My Miagi-Do school mentor Matt Heusser placed a blog entry on metrics today. Since I haven’t got the clear problem with metrics, I needed to contact him to fulfill The Rule of Three Interpretations. In our conversation I realized that he was referring to a concept, which I haven’t been experiencing in my three years of working as a software tester.
Generally spoken I was referring to metrics as using FindBugs, PMD or cover coverage tools on your software. For some time we have been using these for the framework that we grew on top of FIT for testing our software product. In combination with Continuous Integration you can see improvements and you can see where your project currently is. Is it in a good shape? Where might be holes? Which codepaths are not tested well enough? This feedback is essential for management to make the right decisions about the risks when delivering the product against your test results.
On the other side Matt refers to metrics on a different level. If your annual reviews and your salary gets decided upon management metrics, these are evil. The struggle I have is, that I am in the situation that I never worked in such a system where my personal performance and salary was based on some metric. Basically I can think of situations where this is evil. Here are a few:
- A software architect getting paid by the number of architectural pages written.
- A software developer getting paid by the number of lines of code.
- A software developer getting paid by the number of software products finished.
- A software tester getting paid by the number of tests executed/automated.
- A software tester getting paid by the number of bugs found.
Speaking as a software tester, I would use a tool for generating the easy test cases that are easy to automated (I have been down this rabbit hole, I just realize, but wasn’t getting paid based on that) or use a spell-checker on our logfiles (I always wanted to do this, but didn’t because there are more severe problems than the correct spelling of some debug log messages). As a colleague uses to put it: When you measure something, you change the thing you’re measuring. Be careful what you measure, because it just might improve. When I understood these different meanings of metrics, I also got the problem.
Some time later I found the origin for the discussion.
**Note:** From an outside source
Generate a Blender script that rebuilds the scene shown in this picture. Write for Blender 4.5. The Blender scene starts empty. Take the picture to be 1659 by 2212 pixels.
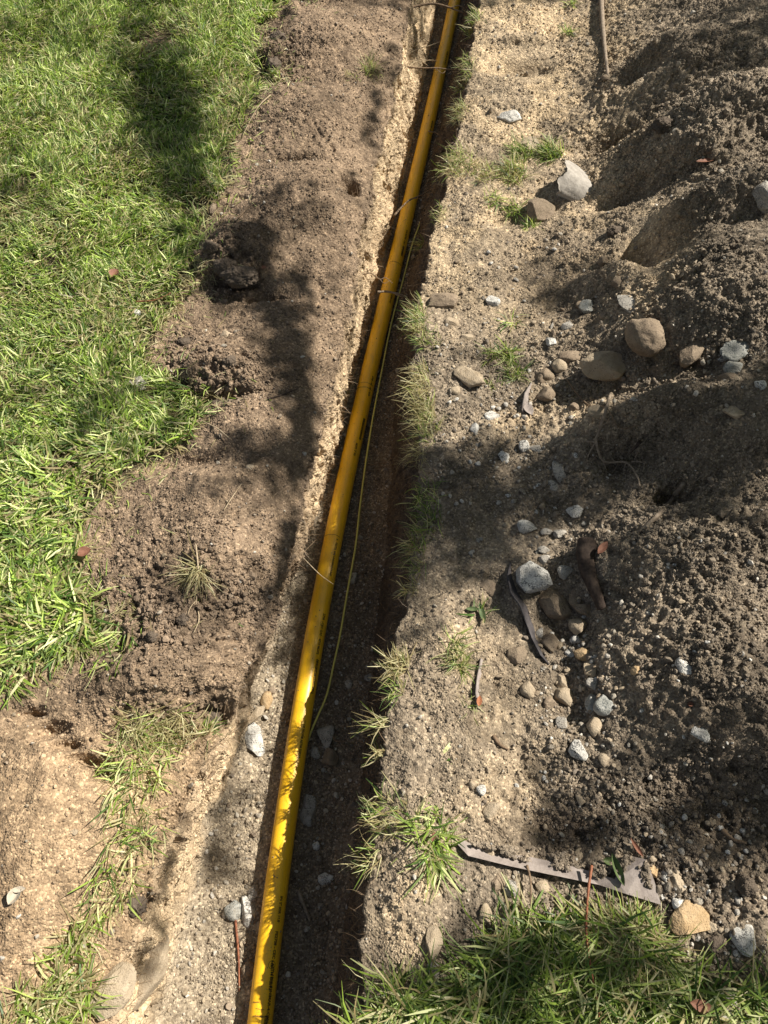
import bpy, bmesh, math, random
import numpy as np
from mathutils import Vector, Matrix
random.seed(7); rng = np.random.default_rng(7)
SC = bpy.context.scene; COL = SC.collection
# ------------------------------------------------------------------ camera
CAMH = 1.81; PITCH = math.radians(60.8); FP = 26/36*2212.0
cam_d = bpy.data.cameras.new('camera'); cam = bpy.data.objects.new('camera', cam_d); COL.objects.link(cam)
cam.location = (0, 0, CAMH); cam.rotation_euler = (math.pi/2-PITCH, 0, 0)
cam_d.sensor_fit = 'VERTICAL'; cam_d.sensor_height = 36; cam_d.lens = 26
cam_d.clip_start = 0.05; cam_d.clip_end = 500
SC.camera = cam
# ------------------------------------------------------------------ light
SUN = np.array([.636, .261, .725]); SUN = SUN/np.linalg.norm(SUN)
w = bpy.data.worlds.new('World'); SC.world = w; w.use_nodes = True
nt = w.node_tree; bg = nt.nodes['Background']
sky = nt.nodes.new('ShaderNodeTexSky'); sky.sky_type = 'NISHITA'; sky.sun_disc = False
sky.sun_elevation = math.asin(SUN[2]); sky.sun_rotation = math.atan2(SUN[0], SUN[1])
hs = nt.nodes.new('ShaderNodeHueSaturation'); hs.inputs['Saturation'].default_value = .6   # hazy, half overgrown sky
nt.links.new(sky.outputs[0], hs.inputs['Color']); nt.links.new(hs.outputs[0], bg.inputs[0]); bg.inputs[1].default_value = 0.05
sl = bpy.data.lights.new('sun', 'SUN'); sl.energy = 5.0; sl.angle = math.radians(.55); sl.color = (1, .945, .85)
so = bpy.data.objects.new('sun', sl); COL.objects.link(so)
so.rotation_euler = Vector(SUN).to_track_quat('Z', 'Y').to_euler()
so.location = (4, 2, 6)
SC.view_settings.view_transform = 'Standard'; SC.view_settings.look = 'None'
SC.view_settings.exposure = 0.90; SC.view_settings.gamma = 1
# ------------------------------------------------------------------ helpers
def ray(px, py):
    px = np.asarray(px, float); py = np.asarray(py, float)
    cx = (px-829.5)/FP; cy = -(py-1106)/FP
    s, c = math.sin(PITCH), math.cos(PITCH)
    # forward = (0,c,-s), up = (0,s,c)
    return cx, c+cy*s, -s+cy*c
def pw(px, py, z=0.0):
    dx, dy, dz = ray(px, py)
    t = (np.asarray(z, float)-CAMH)/dz
    return dx*t, dy*t
def to_px(x, y, z):
    s, c = math.sin(PITCH), math.cos(PITCH)
    X = x; Y = y; Z = z-CAMH
    d = Y*c-Z*s; u = Y*s+Z*c
    return 829.5+FP*X/d, 1106-FP*u/d
def pxm(px, py, z=0.0):
    """pixels (of the 1659 wide picture) per metre at that ground point"""
    x, y = pw(px, py, z); return FP/(y*math.cos(PITCH)-(z-CAMH)*math.sin(PITCH))
_h = rng.integers(0, 1 << 30, 4096).astype(np.int64)
def _hash(i, j, k):
    return _h[(_h[(_h[i & 4095]+j) & 4095]+k) & 4095]
def perlin(x, y, z):
    x = np.asarray(x, float); y = np.asarray(y, float)+0*x; z = np.asarray(z, float)+0*x
    xi = np.floor(x).astype(np.int64); yi = np.floor(y).astype(np.int64); zi = np.floor(z).astype(np.int64)
    fx, fy, fz = x-xi, y-yi, z-zi
    u, v, t = [f*f*f*(f*(f*6-15)+10) for f in (fx, fy, fz)]
    def g(a, b, c):
        h = _hash(xi+a, yi+b, zi+c)
        gx = ((h & 255)/127.5-1); gy = (((h >> 8) & 255)/127.5-1); gz = (((h >> 16) & 255)/127.5-1)
        return gx*(fx-a)+gy*(fy-b)+gz*(fz-c)
    L = lambda a, b, w_: a+(b-a)*w_
    return L(L(L(g(0,0,0), g(1,0,0), u), L(g(0,1,0), g(1,1,0), u), v),
             L(L(g(0,0,1), g(1,0,1), u), L(g(0,1,1), g(1,1,1), u), v), t)
def sm(a, b, x):
    t = np.clip((x-a)/(b-a), 0, 1); return t*t*(3-2*t)
def tag(o, label=None, cat=None, group=None, kind=None):
    if label: o['label'] = label
    if cat: o['category'] = cat
    if group: o['group'] = group
    if kind: o['kind'] = kind
    return o
def empty(name, loc=(0, 0, 0)):
    o = bpy.data.objects.new(name, None); COL.objects.link(o); o.location = loc; o.empty_display_size = .02
    return o
def mk(name, V, F, mat, parent=None, col=None, smooth=True, loc=None):
    """V (n,3) world coordinates, F (m,k) one face size"""
    V = np.asarray(V, np.float32); F = np.asarray(F, np.int32)
    me = bpy.data.meshes.new(name)
    if loc is not None: V = V-np.asarray(loc, np.float32)
    me.vertices.add(len(V)); me.vertices.foreach_set('co', V.ravel())
    k = F.shape[1]
    me.loops.add(F.size); me.loops.foreach_set('vertex_index', F.ravel())
    me.polygons.add(len(F)); me.polygons.foreach_set('loop_start', np.arange(0, F.size, k, dtype=np.int32))
    me.polygons.foreach_set('use_smooth', np.full(len(F), smooth))
    me.update(calc_edges=True)
    if col is not None:
        a = me.color_attributes.new('Col', 'FLOAT_COLOR', 'POINT')
        c = np.ones((len(V), 4), np.float32); c[:, :3] = col; a.data.foreach_set('color', c.ravel())
    me.materials.append(mat)
    o = bpy.data.objects.new(name, me); COL.objects.link(o)
    if loc is not None: o.location = tuple(float(v) for v in loc)
    if parent:
        o.parent = parent
        if loc is None: o.matrix_parent_inverse = Matrix.Translation(-Vector(parent.location))
    return o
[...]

It is a recent statement from Tom DeMarco reflecting over 40 years of software engineering and measurements. Take the time to read. Here is the portion which I found most interestingly:
So, how do you manage a project without controlling it? Well, you manage the people and control the time and money. You say to your team leads, for example, “I have a finish date in mind, and I’m not even going to share it with you. When I come in one day and tell you the project will end in one week, you have to be ready to package up and deliver what you’ve got as the final product. Your job is to go about the project incrementally, adding pieces to the whole in the order of their relative value, and doing integration and documentation and acceptance testing incrementally as you go.”
I believe that this will work. At least it will keep the team from being micro-managed and over-measured.